§ WORK TO COMPLETE
Set down, word for word, only the lines from the start of the records through the line bearing "14).build('collar', 'black_plastic', tr)"; include no pictures.

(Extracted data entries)
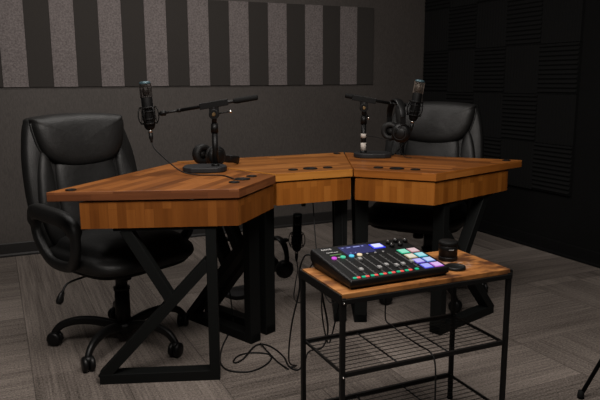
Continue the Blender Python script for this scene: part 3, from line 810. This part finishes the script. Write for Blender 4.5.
MB().lathe([(0, 0), (.010, .002), (.013, .020), (.010, .040), (.005, .048), (.004, .060), (0, .060)], 14).build('plug_body', 'black_plastic', pg)
MB().tube([(0, 0, .058), (0, 0, .09), (-.005, -.002, .125), (-.01, -.004, .19)], .003, 8).build('lead', 'cable', pg)

# ------------------------------------------------------------------ tripod at the right edge
tr = thing('light_stand', 'black tripod stand, one thin leg entering at lower right photo edge', 'tripod', (2.13, 1.42, 0), 0)
leg_foot = Vector((1.872, 1.585, 0))-Vector((2.13, 1.42, 0))
for k in range(3):
    d = Matrix.Rotation(2*PI*k/3, 3, 'Z') @ leg_foot
    l = MB().cyl(d+Vector((0, 0, .012)), Vector((0, 0, .66))+d*.06, .0075, .0075, 10).build('leg', 'matte_black', tr)
    MB().lathe([(0, 0), (.012, 0), (.013, .01), (.010, .030), (0, .032)], 12, Matrix.Translation(d)).build('rubber_foot', 'rubber', l)
MB().cyl((0, 0, .30), (0, 0, 1.05), .011, .011, 12).build('pole', 'matte_black', tr)
MB().cyl((0, 0, .63), (0, 0, .69), .024, .024, 14).build('collar', 'black_plastic', tr)

# ------------------------------------------------------------------ lights
def area(name, loc, target, size, size_y, power, col):
    d = bpy.data.lights.new(name, 'AREA'); d.shape = 'RECTANGLE'; d.size = size; d.size_y = size_y; d.energy = power; d.color = col
    o = bpy.data.objects.new(name, d); COL.objects.link(o); o.location = loc
    o.rotation_euler = (Vector(target)-Vector(loc)).to_track_quat('-Z', 'Y').to_euler(); return o
area('ceiling_panel_light', (.55, 1.35, 2.56), (.75, 3.0, .4), 2.2, 1.3, 118, (1.0, .93, .87))
area('rear_panel_light', (.95, 3.35, 2.58), (.95, 3.36, 0), 1.6, .5, 24, (1, .95, .9))
w = bpy.data.worlds.new('room_dim'); SC.world = w; w.use_nodes = True
w.node_tree.nodes['Background'].inputs[0].default_value = (.9, .95, 1, 1)
w.node_tree.nodes['Background'].inputs[1].default_value = .02

# ------------------------------------------------------------------ camera
cam = bpy.data.cameras.new('camera'); co = bpy.data.objects.new('camera', cam); COL.objects.link(co)
cam.sensor_width = 36; cam.lens = 652.83/600*36; cam.clip_start = .05
yaw, pitch, roll = .4362, .181, -.0051
F = Vector((math.sin(yaw)*math.cos(pitch), math.cos(yaw)*math.cos(pitch), -math.sin(pitch)))
R0 = Vector((math.cos(yaw), -math.sin(yaw), 0)); U0 = R0.cross(F)
Rv = math.cos(roll)*R0+math.sin(roll)*U0; Uv = -math.sin(roll)*R0+math.cos(roll)*U0
co.matrix_world = Matrix(((Rv.x, Uv.x, -F.x, 0), (Rv.y, Uv.y, -F.y, 0), (Rv.z, Uv.z, -F.z, 1.1531), (0, 0, 0, 1)))
SC.camera = co
SC.view_settings.view_transform = 'Standard'; SC.view_settings.look = 'None'
SC.view_settings.exposure = 0.0; SC.view_settings.gamma = 1; SC.view_settings.use_curve_mapping = False
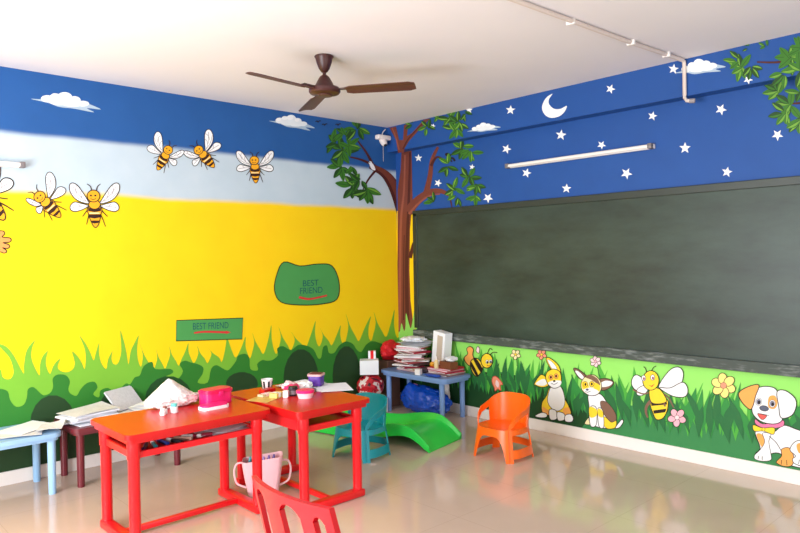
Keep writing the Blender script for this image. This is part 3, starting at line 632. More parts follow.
# ------------------------------------------------------------------ ceiling fan
m_fan = mat('fan_brown', (66, 30, 28), .38, .1, 14)
m_fan2 = mat('fan_blade_brown', (84, 48, 42), .42, .12, 10)
fan = thing('ceiling_fan', 'dark brown three bladed ceiling fan hanging from the white ceiling', 'fan', (-1.943, -1.47, H))
bm = nb(); lathe(bm, [(.056, 0), (.06, -.006), (.054, -.016), (.046, -.046), (.034, -.078), (.02, -.098), (.014, -.102)], seg=28); obj('canopy_cup', bm, m_fan, fan)
bm = nb(); lathe(bm, [(.011, -.095), (.011, -.135)], seg=14); obj('down_rod', bm, m_fan, fan)
bm = nb(); lathe(bm, [(.018, -.12), (.03, -.13), (.046, -.158), (.06, -.186), (.066, -.193), (.09, -.197), (.098, -.206), (.098, -.222), (.09, -.233), (.05, -.242), (.046, -.248), (.01, -.25)], seg=32); obj('motor_housing', bm, m_fan, fan)
for k in range(3):
    a = R(67+120*k); ro = Matrix.Rotation(a, 4, 'Z')
    bm = nb()
    n = 12; ga, gb = [], []
    pit = R(11)
    for i in range(n+1):
        s = i/n; r_ = .135 + s*.432; w = .05+.008*s
        if s > .96: w *= .72
        if s < .05: w *= .7
        ra, rb = [], []
        for j in range(5):
            q = (j/4-.5)*2; y = q*w; z_ = -.212 - q*w*math.tan(pit) - .006*q*q
            ra.append(bm.verts.new(ro @ Vector((r_, y, z_+.002)))); rb.append(bm.verts.new(ro @ Vector((r_, y, z_-.002))))
        ga.append(ra); gb.append(rb)
    for i in range(n):
        for j in range(4):
            bm.faces.new((ga[i][j], ga[i+1][j], ga[i+1][j+1], ga[i][j+1])); bm.faces.new((gb[i][j], gb[i+1][j], gb[i+1][j+1], gb[i][j+1]))
        for j in (0, 4): bm.faces.new((ga[i][j], ga[i+1][j], gb[i+1][j], gb[i][j]))
    for i in (0, n):
        for j in range(4): bm.faces.new((ga[i][j], ga[i][j+1], gb[i][j+1], gb[i][j]))
    bl = obj('blade', bm, m_fan2, fan)
    bm = nb(); box(bm, (.13, 0, -.209), (.1, .035, .008), bev=.003, mtx=ro); obj('blade_bracket', bm, m_fan, bl)

# ------------------------------------------------------------------ conduit on the ceiling, camera in the corner
m_pipe = mat('conduit_white', (216, 200, 190), .45, .04, 8); m_pipe_end = mat('conduit_grey', (150, 140, 140), .5, .05)
pipe = thing('conduit_pipe', 'white conduit pipe along the ceiling turning down over the blue beam', 'pipe', (-.12, -2.9, H))
bm = nb(); tube(bm, [(-4.6, .2, -.014), (-1.7, .075, -.014), (-.6, .035, -.014), (-.02, .0, -.014)], .0125, 10); obj('ceiling_run', bm, m_pipe, pipe)
bm = nb(); tube(bm, [(-.006, 0, -.014), (0, 0, -.03), (0, .0, -.235), (.0, -.0, -.255), (.002, -.012, -.272), (.006, -.035, -.278)], .012, 10); obj('drop', bm, m_pipe, pipe)
bm = nb(); tube(bm, [(.005, -.03, -.277), (.012, -.062, -.281)], .015, 10); obj('elbow_end', bm, m_pipe_end, pipe, True, 'grey pipe end')
for x_ in (-1.2, -.62, -.22):
    bm = nb(); box(bm, (x_, .035*x_/-.6, -.014), (.02, .05, .03), bev=.004); obj('clip', bm, m_tube, pipe)
cctv = thing('security_camera', 'white dome security camera in the corner above the painted tree', 'security camera', (-.19, -.001, 2.505))
m_cam = mat('camera_white', (236, 226, 222), .35, .02); m_lens = mat('lens_black', (14, 16, 24), .1, .05)
bm = nb(); box(bm, (0, -.032, .04), (.16, .062, .045), bev=.012); obj('mount_box', bm, m_cam, cctv)
T = Matrix.Translation((0, -.036, .0)) @ Matrix.Rotation(R(-38), 4, 'X') @ Matrix.Scale(.76, 4)
bm = nb(); lathe(bm, [(.04, .045), (.044, .02), (.042, -.02), (.034, -.045), (.02, -.055)], seg=24, mtx=T); obj('housing', bm, m_cam, cctv)
bm = nb(); lathe(bm, [(.02, -.052), (.0195, -.062), (.012, -.07), (.002, -.072)], seg=18, mtx=T); obj('lens', bm, m_lens, cctv)
bm = nb(); tube(bm, [(.0, -.02, .05), (.002, -.02, .08), (.022, -.015, .105), (.05, -.012, .127)], .005, 8); obj('cable', bm, m_cam, cctv)
bm = nb(); tube(bm, [(.022, -.006, .005), (.022, -.006, -.18)], .0018, 6); obj('wire', bm, m_pipe, cctv)

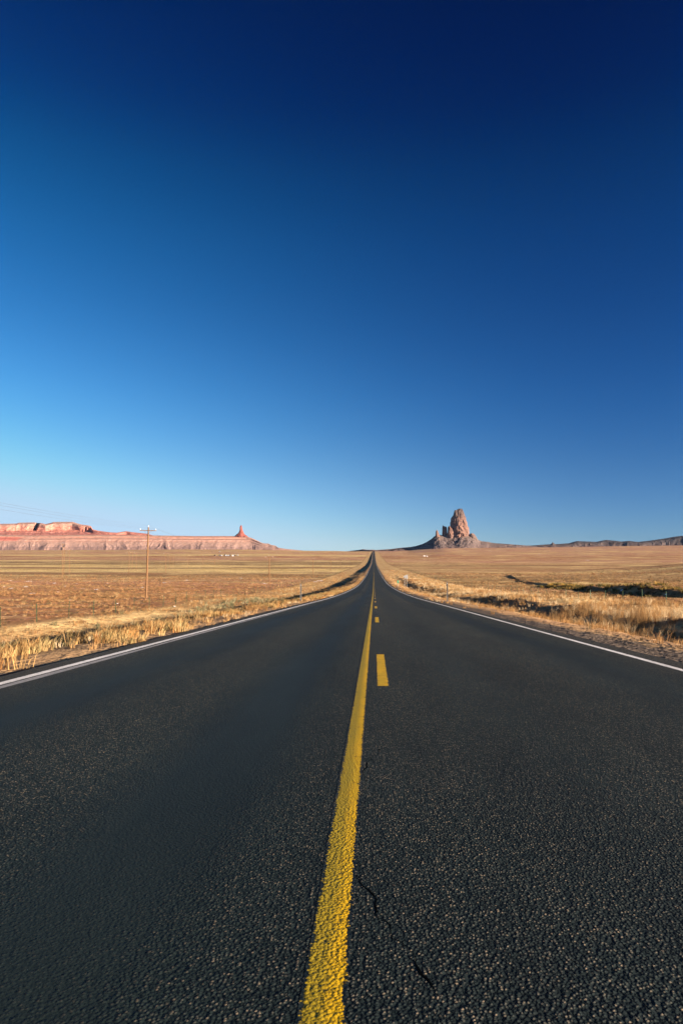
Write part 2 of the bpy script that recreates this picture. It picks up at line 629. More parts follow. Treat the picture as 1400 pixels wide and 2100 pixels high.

§ RESPONSE
Continue the Blender Python script for this scene: part 3, from line 810. This part finishes the script. Write for Blender 4.5.
MB().lathe([(0, 0), (.010, .002), (.013, .020), (.010, .040), (.005, .048), (.004, .060), (0, .060)], 14).build('plug_body', 'black_plastic', pg)
MB().tube([(0, 0, .058), (0, 0, .09), (-.005, -.002, .125), (-.01, -.004, .19)], .003, 8).build('lead', 'cable', pg)

# ------------------------------------------------------------------ tripod at the right edge
tr = thing('light_stand', 'black tripod stand, one thin leg entering at lower right photo edge', 'tripod', (2.13, 1.42, 0), 0)
leg_foot = Vector((1.872, 1.585, 0))-Vector((2.13, 1.42, 0))
for k in range(3):
    d = Matrix.Rotation(2*PI*k/3, 3, 'Z') @ leg_foot
    l = MB().cyl(d+Vector((0, 0, .012)), Vector((0, 0, .66))+d*.06, .0075, .0075, 10).build('leg', 'matte_black', tr)
    MB().lathe([(0, 0), (.012, 0), (.013, .01), (.010, .030), (0, .032)], 12, Matrix.Translation(d)).build('rubber_foot', 'rubber', l)
MB().cyl((0, 0, .30), (0, 0, 1.05), .011, .011, 12).build('pole', 'matte_black', tr)
MB().cyl((0, 0, .63), (0, 0, .69), .024, .024, 14).build('collar', 'black_plastic', tr)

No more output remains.